* start Data lines *
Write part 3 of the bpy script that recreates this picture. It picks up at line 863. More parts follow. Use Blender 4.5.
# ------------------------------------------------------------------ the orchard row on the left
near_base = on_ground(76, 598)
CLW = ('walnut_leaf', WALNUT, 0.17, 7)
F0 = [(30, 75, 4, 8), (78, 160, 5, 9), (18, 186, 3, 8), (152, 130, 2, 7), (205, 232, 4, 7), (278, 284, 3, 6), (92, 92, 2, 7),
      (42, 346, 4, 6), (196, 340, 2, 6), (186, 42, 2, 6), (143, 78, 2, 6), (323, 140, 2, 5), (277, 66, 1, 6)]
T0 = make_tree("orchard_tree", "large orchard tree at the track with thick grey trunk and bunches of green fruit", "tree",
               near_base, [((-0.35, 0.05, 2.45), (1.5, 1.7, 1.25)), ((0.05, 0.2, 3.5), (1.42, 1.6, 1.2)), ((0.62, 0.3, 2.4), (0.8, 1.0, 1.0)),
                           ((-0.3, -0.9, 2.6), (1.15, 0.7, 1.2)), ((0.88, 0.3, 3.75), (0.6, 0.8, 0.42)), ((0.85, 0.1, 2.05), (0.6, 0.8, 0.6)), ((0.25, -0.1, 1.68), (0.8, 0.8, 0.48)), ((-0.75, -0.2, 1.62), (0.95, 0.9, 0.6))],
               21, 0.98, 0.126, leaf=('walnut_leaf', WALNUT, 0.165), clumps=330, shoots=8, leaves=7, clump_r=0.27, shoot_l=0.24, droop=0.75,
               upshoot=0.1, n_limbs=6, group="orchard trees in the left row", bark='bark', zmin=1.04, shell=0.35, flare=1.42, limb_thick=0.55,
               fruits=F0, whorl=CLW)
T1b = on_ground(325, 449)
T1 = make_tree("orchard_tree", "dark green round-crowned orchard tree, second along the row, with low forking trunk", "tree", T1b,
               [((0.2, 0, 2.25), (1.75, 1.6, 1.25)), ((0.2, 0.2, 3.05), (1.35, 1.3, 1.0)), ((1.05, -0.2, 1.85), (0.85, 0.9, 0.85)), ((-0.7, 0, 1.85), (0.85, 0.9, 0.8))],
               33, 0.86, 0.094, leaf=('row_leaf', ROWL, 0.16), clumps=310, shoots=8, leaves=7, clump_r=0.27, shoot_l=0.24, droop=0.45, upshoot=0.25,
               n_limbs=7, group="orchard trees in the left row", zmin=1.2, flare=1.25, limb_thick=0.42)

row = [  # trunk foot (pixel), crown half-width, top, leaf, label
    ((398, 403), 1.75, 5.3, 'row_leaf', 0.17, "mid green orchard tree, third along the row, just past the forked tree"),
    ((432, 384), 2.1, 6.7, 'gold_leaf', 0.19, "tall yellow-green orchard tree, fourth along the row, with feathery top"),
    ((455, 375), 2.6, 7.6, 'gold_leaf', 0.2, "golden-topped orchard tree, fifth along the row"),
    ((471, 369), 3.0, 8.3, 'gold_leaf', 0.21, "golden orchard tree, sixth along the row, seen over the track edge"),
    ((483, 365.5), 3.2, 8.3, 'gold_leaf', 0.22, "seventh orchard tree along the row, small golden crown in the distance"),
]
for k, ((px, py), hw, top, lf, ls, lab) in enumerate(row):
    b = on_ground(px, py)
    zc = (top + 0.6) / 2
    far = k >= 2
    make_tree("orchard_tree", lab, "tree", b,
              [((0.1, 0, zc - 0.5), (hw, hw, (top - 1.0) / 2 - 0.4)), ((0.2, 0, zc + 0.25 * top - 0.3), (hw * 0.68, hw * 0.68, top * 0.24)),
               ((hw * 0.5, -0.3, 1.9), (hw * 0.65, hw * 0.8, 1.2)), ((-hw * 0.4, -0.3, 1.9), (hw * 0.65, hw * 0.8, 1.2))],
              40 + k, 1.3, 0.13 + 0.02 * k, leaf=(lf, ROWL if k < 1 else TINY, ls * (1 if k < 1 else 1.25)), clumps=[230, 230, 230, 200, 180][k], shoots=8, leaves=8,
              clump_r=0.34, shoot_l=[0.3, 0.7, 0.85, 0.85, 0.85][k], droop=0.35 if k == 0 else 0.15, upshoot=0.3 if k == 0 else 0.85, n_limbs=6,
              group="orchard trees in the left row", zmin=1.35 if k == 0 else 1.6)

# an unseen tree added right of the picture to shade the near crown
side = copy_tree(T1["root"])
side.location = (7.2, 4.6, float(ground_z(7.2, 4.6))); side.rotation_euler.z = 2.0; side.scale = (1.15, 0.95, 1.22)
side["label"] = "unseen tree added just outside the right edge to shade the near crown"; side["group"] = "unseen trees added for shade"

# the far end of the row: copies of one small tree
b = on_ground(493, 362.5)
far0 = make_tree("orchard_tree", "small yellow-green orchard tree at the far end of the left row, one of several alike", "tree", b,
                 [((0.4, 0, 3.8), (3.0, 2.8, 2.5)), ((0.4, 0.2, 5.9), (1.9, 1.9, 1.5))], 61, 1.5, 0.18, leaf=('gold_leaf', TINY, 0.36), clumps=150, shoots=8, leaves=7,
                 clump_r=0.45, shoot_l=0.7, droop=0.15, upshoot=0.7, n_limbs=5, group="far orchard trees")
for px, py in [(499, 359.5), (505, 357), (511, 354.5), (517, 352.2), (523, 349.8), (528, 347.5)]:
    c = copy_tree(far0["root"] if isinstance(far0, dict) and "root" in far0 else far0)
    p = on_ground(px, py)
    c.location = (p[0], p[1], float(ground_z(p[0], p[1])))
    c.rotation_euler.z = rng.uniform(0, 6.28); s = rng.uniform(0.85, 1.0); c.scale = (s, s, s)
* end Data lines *
= The request =
Your task is to output all of the data above word for word.

= Solution for this problem =
Write part 3 of the bpy script that recreates this picture. It picks up at line 863. More parts follow. Use Blender 4.5.
# ------------------------------------------------------------------ the orchard row on the left
near_base = on_ground(76, 598)
CLW = ('walnut_leaf', WALNUT, 0.17, 7)
F0 = [(30, 75, 4, 8), (78, 160, 5, 9), (18, 186, 3, 8), (152, 130, 2, 7), (205, 232, 4, 7), (278, 284, 3, 6), (92, 92, 2, 7),
      (42, 346, 4, 6), (196, 340, 2, 6), (186, 42, 2, 6), (143, 78, 2, 6), (323, 140, 2, 5), (277, 66, 1, 6)]
T0 = make_tree("orchard_tree", "large orchard tree at the track with thick grey trunk and bunches of green fruit", "tree",
               near_base, [((-0.35, 0.05, 2.45), (1.5, 1.7, 1.25)), ((0.05, 0.2, 3.5), (1.42, 1.6, 1.2)), ((0.62, 0.3, 2.4), (0.8, 1.0, 1.0)),
                           ((-0.3, -0.9, 2.6), (1.15, 0.7, 1.2)), ((0.88, 0.3, 3.75), (0.6, 0.8, 0.42)), ((0.85, 0.1, 2.05), (0.6, 0.8, 0.6)), ((0.25, -0.1, 1.68), (0.8, 0.8, 0.48)), ((-0.75, -0.2, 1.62), (0.95, 0.9, 0.6))],
               21, 0.98, 0.126, leaf=('walnut_leaf', WALNUT, 0.165), clumps=330, shoots=8, leaves=7, clump_r=0.27, shoot_l=0.24, droop=0.75,
               upshoot=0.1, n_limbs=6, group="orchard trees in the left row", bark='bark', zmin=1.04, shell=0.35, flare=1.42, limb_thick=0.55,
               fruits=F0, whorl=CLW)
T1b = on_ground(325, 449)
T1 = make_tree("orchard_tree", "dark green round-crowned orchard tree, second along the row, with low forking trunk", "tree", T1b,
               [((0.2, 0, 2.25), (1.75, 1.6, 1.25)), ((0.2, 0.2, 3.05), (1.35, 1.3, 1.0)), ((1.05, -0.2, 1.85), (0.85, 0.9, 0.85)), ((-0.7, 0, 1.85), (0.85, 0.9, 0.8))],
               33, 0.86, 0.094, leaf=('row_leaf', ROWL, 0.16), clumps=310, shoots=8, leaves=7, clump_r=0.27, shoot_l=0.24, droop=0.45, upshoot=0.25,
               n_limbs=7, group="orchard trees in the left row", zmin=1.2, flare=1.25, limb_thick=0.42)

row = [  # trunk foot (pixel), crown half-width, top, leaf, label
    ((398, 403), 1.75, 5.3, 'row_leaf', 0.17, "mid green orchard tree, third along the row, just past the forked tree"),
    ((432, 384), 2.1, 6.7, 'gold_leaf', 0.19, "tall yellow-green orchard tree, fourth along the row, with feathery top"),
    ((455, 375), 2.6, 7.6, 'gold_leaf', 0.2, "golden-topped orchard tree, fifth along the row"),
    ((471, 369), 3.0, 8.3, 'gold_leaf', 0.21, "golden orchard tree, sixth along the row, seen over the track edge"),
    ((483, 365.5), 3.2, 8.3, 'gold_leaf', 0.22, "seventh orchard tree along the row, small golden crown in the distance"),
]
for k, ((px, py), hw, top, lf, ls, lab) in enumerate(row):
    b = on_ground(px, py)
    zc = (top + 0.6) / 2
    far = k >= 2
    make_tree("orchard_tree", lab, "tree", b,
              [((0.1, 0, zc - 0.5), (hw, hw, (top - 1.0) / 2 - 0.4)), ((0.2, 0, zc + 0.25 * top - 0.3), (hw * 0.68, hw * 0.68, top * 0.24)),
               ((hw * 0.5, -0.3, 1.9), (hw * 0.65, hw * 0.8, 1.2)), ((-hw * 0.4, -0.3, 1.9), (hw * 0.65, hw * 0.8, 1.2))],
              40 + k, 1.3, 0.13 + 0.02 * k, leaf=(lf, ROWL if k < 1 else TINY, ls * (1 if k < 1 else 1.25)), clumps=[230, 230, 230, 200, 180][k], shoots=8, leaves=8,
              clump_r=0.34, shoot_l=[0.3, 0.7, 0.85, 0.85, 0.85][k], droop=0.35 if k == 0 else 0.15, upshoot=0.3 if k == 0 else 0.85, n_limbs=6,
              group="orchard trees in the left row", zmin=1.35 if k == 0 else 1.6)

# an unseen tree added right of the picture to shade the near crown
side = copy_tree(T1["root"])
side.location = (7.2, 4.6, float(ground_z(7.2, 4.6))); side.rotation_euler.z = 2.0; side.scale = (1.15, 0.95, 1.22)
side["label"] = "unseen tree added just outside the right edge to shade the near crown"; side["group"] = "unseen trees added for shade"

# the far end of the row: copies of one small tree
b = on_ground(493, 362.5)
far0 = make_tree("orchard_tree", "small yellow-green orchard tree at the far end of the left row, one of several alike", "tree", b,
                 [((0.4, 0, 3.8), (3.0, 2.8, 2.5)), ((0.4, 0.2, 5.9), (1.9, 1.9, 1.5))], 61, 1.5, 0.18, leaf=('gold_leaf', TINY, 0.36), clumps=150, shoots=8, leaves=7,
                 clump_r=0.45, shoot_l=0.7, droop=0.15, upshoot=0.7, n_limbs=5, group="far orchard trees")
for px, py in [(499, 359.5), (505, 357), (511, 354.5), (517, 352.2), (523, 349.8), (528, 347.5)]:
    c = copy_tree(far0["root"] if isinstance(far0, dict) and "root" in far0 else far0)
    p = on_ground(px, py)
    c.location = (p[0], p[1], float(ground_z(p[0], p[1])))
    c.rotation_euler.z = rng.uniform(0, 6.28); s = rng.uniform(0.85, 1.0); c.scale = (s, s, s)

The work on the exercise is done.